Direction: In the listing that follows, how many lines contain "scene"? Give the number only.

Material provided:
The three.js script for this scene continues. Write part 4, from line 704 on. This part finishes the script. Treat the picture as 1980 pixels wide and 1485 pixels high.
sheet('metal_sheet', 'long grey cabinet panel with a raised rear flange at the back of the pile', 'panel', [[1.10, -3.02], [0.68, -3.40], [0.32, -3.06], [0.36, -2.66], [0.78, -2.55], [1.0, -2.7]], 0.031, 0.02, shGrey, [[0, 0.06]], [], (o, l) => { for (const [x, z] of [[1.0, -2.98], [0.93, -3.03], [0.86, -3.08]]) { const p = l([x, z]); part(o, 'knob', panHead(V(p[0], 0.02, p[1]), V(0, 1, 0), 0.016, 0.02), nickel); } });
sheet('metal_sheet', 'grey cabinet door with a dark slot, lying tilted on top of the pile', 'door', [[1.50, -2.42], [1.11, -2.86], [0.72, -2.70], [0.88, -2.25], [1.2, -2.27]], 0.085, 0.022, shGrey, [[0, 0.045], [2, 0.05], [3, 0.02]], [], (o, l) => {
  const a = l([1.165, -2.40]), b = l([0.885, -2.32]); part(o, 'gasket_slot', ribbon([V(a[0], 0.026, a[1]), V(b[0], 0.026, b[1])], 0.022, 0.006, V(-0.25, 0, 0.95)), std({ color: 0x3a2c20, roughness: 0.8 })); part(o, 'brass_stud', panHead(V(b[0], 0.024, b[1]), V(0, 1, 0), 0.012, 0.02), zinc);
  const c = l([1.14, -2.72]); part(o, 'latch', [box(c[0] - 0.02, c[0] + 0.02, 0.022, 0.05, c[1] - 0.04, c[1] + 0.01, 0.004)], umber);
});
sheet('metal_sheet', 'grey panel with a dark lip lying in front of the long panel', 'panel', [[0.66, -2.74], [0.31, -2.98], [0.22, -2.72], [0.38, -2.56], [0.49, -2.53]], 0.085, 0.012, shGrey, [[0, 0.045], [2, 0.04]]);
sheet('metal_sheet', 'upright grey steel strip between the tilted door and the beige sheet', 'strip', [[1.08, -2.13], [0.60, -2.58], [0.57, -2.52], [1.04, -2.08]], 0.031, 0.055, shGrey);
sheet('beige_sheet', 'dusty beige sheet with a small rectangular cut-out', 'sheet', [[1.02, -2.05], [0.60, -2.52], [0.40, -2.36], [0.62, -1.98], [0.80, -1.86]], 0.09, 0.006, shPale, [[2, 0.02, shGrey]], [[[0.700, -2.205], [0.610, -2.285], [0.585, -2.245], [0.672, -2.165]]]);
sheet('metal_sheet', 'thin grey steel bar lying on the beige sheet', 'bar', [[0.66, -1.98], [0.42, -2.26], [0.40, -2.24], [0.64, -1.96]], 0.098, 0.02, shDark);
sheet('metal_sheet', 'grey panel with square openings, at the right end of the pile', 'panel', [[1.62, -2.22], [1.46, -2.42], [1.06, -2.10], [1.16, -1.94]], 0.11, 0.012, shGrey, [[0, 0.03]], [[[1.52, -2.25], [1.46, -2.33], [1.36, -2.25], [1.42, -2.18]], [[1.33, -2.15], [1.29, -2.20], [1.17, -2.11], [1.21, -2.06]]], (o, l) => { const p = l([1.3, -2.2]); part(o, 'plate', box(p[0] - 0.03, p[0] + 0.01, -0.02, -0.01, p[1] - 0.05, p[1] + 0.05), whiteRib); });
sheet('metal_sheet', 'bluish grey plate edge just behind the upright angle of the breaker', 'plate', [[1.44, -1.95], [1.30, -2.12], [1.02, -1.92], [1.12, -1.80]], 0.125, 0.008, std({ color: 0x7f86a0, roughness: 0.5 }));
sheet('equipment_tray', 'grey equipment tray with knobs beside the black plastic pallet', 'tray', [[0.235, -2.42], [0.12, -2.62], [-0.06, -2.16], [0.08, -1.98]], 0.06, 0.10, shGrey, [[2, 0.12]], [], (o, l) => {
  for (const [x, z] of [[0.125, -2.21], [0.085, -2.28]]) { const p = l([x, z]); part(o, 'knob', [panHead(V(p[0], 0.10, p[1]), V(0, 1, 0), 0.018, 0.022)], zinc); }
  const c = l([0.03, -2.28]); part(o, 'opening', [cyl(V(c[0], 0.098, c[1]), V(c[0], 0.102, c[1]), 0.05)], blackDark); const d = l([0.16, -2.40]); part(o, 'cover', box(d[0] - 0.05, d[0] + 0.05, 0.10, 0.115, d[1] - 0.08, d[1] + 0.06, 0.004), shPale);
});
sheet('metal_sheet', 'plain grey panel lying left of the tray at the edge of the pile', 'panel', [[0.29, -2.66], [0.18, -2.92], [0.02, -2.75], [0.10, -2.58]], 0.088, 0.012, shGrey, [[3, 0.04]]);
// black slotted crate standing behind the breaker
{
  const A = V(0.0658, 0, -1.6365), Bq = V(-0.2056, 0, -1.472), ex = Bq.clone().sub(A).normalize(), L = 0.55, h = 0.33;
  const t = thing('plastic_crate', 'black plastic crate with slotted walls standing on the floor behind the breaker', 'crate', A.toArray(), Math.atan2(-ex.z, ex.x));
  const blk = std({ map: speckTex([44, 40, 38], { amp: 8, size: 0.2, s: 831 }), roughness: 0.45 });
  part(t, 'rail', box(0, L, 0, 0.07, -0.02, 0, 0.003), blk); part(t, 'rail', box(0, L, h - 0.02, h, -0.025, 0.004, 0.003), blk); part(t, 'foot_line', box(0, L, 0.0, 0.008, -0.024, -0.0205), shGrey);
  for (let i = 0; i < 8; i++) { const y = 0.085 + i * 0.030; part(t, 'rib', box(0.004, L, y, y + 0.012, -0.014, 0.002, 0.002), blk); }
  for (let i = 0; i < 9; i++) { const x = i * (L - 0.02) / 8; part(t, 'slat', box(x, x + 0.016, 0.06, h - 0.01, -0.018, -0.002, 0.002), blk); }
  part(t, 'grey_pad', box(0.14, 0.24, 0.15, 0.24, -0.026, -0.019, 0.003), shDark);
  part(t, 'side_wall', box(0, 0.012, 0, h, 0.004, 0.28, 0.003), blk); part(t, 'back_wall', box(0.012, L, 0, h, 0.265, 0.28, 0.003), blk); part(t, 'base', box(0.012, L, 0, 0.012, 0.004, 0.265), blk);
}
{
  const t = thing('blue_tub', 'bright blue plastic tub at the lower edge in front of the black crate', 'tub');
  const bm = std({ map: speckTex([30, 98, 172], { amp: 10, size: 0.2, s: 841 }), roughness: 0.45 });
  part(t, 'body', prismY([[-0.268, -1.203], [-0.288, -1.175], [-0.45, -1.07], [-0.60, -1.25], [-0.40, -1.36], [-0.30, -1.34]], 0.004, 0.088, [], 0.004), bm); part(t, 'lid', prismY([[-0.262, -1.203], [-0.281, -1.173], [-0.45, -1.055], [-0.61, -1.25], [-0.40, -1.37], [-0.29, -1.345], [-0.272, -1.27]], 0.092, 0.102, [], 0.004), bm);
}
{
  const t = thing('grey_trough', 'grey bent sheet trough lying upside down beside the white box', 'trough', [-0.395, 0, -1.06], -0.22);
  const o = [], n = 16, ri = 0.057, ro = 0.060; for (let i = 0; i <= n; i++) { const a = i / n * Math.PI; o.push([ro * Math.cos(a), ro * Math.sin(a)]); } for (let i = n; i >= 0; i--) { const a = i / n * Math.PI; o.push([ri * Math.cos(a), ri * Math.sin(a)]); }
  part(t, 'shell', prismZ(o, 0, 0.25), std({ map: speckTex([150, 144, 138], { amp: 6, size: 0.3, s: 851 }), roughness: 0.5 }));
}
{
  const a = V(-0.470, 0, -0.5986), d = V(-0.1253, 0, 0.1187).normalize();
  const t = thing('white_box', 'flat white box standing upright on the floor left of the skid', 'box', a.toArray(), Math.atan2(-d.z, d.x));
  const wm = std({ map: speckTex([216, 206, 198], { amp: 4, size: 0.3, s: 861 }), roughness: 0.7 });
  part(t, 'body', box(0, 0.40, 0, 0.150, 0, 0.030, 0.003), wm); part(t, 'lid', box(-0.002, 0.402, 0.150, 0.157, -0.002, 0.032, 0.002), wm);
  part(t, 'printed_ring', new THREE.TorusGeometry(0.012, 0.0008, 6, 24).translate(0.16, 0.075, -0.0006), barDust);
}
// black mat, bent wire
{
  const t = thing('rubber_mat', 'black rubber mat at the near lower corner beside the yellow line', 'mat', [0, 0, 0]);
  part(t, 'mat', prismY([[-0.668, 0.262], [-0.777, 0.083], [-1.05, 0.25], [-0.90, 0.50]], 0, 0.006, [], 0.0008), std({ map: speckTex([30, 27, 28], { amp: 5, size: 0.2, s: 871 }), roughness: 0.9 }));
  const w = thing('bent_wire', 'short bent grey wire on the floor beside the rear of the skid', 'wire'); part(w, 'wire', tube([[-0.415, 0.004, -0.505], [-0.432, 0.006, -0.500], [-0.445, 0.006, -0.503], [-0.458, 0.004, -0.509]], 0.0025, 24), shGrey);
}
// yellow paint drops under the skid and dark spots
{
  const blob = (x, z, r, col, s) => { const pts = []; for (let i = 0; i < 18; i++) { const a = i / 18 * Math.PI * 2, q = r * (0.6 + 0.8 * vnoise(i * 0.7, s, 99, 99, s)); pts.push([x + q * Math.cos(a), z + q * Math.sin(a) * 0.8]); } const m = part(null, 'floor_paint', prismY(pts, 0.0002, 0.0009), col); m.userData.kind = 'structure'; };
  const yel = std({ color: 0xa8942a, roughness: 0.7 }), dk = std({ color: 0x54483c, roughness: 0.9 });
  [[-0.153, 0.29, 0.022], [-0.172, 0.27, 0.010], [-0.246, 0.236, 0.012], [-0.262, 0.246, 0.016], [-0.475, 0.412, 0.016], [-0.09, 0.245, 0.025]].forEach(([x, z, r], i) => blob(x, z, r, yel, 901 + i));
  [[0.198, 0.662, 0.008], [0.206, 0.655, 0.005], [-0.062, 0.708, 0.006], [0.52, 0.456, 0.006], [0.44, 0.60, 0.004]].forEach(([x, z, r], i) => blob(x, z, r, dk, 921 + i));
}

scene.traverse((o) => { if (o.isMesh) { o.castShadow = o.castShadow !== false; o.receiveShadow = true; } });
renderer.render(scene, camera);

Answer to the task: 3